* begin *

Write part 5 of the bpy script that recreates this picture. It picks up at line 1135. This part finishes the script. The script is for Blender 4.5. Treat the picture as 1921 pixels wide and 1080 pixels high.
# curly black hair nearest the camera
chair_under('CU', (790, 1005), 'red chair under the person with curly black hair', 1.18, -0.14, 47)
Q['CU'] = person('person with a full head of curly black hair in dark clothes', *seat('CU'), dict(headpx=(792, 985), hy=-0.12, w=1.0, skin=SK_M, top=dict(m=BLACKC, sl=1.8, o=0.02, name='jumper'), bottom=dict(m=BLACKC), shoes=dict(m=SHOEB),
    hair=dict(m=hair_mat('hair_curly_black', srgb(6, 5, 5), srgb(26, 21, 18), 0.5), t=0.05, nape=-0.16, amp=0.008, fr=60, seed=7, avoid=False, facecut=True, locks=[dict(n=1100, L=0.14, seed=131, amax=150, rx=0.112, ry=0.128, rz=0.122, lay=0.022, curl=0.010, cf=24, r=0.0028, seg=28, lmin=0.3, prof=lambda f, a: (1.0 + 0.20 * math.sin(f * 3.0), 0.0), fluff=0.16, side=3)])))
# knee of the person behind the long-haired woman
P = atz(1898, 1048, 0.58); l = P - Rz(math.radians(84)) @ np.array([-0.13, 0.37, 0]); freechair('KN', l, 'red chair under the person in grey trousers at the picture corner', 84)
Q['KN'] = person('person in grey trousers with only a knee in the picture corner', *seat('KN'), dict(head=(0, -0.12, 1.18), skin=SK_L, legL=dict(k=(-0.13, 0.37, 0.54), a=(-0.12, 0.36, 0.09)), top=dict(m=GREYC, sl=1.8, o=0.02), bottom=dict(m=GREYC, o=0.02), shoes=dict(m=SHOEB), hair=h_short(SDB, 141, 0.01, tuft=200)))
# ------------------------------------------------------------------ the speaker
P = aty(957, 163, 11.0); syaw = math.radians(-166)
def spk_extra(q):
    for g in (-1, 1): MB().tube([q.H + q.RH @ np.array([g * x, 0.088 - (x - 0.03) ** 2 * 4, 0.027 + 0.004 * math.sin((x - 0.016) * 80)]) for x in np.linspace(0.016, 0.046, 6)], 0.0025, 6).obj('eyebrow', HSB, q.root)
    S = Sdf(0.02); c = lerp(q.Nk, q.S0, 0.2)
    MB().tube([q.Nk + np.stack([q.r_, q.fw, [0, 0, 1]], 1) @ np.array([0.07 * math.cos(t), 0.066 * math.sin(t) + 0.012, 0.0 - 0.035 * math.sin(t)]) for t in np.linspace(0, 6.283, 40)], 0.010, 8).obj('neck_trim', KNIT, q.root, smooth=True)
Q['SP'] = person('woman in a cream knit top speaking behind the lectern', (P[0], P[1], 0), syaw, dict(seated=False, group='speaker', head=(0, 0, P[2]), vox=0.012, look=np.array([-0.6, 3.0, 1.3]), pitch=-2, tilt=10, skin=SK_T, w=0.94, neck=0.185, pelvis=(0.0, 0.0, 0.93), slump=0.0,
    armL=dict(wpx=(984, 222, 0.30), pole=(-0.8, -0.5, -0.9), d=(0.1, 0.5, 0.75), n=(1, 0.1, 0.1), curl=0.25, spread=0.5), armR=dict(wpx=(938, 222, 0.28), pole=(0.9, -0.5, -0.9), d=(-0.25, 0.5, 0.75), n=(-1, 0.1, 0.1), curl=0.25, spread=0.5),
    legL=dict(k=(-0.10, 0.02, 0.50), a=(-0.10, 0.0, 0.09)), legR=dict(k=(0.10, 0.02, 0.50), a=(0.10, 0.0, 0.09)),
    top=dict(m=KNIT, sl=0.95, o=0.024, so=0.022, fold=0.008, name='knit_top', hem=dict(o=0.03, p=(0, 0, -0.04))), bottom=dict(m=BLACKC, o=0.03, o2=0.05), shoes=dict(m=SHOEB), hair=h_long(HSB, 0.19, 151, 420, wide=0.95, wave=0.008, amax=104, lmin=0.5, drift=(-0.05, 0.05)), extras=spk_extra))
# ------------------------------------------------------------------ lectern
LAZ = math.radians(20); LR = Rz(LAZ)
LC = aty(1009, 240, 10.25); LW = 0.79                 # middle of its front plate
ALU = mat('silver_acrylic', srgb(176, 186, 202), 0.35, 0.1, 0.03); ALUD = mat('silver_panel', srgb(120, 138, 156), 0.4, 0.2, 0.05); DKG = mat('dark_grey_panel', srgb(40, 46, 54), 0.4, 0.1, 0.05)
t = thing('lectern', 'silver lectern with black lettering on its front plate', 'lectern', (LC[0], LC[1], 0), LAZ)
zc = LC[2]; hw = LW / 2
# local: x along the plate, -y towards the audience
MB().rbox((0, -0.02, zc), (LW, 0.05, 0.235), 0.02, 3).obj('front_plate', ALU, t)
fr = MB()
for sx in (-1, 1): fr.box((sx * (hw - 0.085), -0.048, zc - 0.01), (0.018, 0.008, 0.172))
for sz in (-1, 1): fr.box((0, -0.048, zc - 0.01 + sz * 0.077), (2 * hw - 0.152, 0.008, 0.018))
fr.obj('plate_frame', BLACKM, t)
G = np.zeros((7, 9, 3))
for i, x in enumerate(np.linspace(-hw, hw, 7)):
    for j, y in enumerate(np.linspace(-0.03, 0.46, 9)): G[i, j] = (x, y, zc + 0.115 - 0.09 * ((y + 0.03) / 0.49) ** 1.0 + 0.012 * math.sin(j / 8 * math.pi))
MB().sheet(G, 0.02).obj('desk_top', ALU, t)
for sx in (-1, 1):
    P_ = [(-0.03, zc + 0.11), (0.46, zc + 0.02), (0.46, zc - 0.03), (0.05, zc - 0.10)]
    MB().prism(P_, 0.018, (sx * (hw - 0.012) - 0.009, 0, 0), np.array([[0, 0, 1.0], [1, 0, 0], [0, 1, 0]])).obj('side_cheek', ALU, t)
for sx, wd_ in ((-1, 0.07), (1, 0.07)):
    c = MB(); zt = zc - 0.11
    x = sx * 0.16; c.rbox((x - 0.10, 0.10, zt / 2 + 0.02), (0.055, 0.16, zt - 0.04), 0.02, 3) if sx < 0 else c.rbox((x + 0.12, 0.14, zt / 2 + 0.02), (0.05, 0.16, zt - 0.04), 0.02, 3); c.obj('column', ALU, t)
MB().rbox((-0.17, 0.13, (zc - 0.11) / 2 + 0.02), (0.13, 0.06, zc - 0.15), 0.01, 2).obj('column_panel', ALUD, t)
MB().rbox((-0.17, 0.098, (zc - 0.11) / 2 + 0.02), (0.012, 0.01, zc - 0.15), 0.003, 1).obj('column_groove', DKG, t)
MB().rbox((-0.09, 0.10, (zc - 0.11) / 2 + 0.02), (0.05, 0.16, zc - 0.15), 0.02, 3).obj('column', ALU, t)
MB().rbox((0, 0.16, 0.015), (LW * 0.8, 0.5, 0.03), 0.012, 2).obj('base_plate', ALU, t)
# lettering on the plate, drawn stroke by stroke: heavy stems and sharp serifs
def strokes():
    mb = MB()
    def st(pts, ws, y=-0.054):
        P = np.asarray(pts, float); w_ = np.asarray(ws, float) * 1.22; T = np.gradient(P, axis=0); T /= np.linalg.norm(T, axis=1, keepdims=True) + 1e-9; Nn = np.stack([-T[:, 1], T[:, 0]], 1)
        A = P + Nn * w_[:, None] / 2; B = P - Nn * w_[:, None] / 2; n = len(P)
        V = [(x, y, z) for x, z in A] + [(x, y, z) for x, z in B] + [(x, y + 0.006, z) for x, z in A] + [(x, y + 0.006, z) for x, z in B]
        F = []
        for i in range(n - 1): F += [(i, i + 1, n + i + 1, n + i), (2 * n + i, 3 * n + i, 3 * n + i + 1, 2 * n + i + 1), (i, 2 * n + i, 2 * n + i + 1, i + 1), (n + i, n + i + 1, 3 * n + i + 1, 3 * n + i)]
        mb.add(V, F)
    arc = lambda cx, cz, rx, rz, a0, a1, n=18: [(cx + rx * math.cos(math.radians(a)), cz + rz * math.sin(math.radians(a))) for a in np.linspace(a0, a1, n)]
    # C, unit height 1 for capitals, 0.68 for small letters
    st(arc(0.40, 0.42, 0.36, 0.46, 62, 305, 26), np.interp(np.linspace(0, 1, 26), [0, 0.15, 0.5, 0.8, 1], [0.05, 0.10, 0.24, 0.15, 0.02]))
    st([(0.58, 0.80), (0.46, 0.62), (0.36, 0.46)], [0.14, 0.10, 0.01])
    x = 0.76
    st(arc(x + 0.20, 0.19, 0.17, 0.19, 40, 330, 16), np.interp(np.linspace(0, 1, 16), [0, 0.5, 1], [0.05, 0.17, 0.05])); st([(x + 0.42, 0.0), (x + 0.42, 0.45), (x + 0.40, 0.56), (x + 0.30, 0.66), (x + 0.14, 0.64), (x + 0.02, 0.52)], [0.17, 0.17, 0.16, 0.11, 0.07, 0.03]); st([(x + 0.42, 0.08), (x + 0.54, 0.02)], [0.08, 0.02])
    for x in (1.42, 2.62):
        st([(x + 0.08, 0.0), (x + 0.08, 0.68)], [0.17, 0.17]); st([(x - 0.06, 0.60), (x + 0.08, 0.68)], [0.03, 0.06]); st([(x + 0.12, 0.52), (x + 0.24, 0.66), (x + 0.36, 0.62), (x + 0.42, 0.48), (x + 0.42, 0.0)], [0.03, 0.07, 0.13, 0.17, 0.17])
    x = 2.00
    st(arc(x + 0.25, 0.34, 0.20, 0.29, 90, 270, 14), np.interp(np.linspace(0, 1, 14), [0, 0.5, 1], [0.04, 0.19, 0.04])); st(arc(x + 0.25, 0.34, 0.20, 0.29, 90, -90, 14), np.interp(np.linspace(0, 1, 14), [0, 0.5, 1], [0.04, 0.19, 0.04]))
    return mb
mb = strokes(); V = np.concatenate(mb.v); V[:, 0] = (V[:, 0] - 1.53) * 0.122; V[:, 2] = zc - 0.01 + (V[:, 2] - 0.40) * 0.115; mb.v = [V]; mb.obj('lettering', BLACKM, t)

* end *

WORK TO COMPLETE — Of the lines above, how many hold the word "picture"? Say the number alone.

IN RESPONSE — 3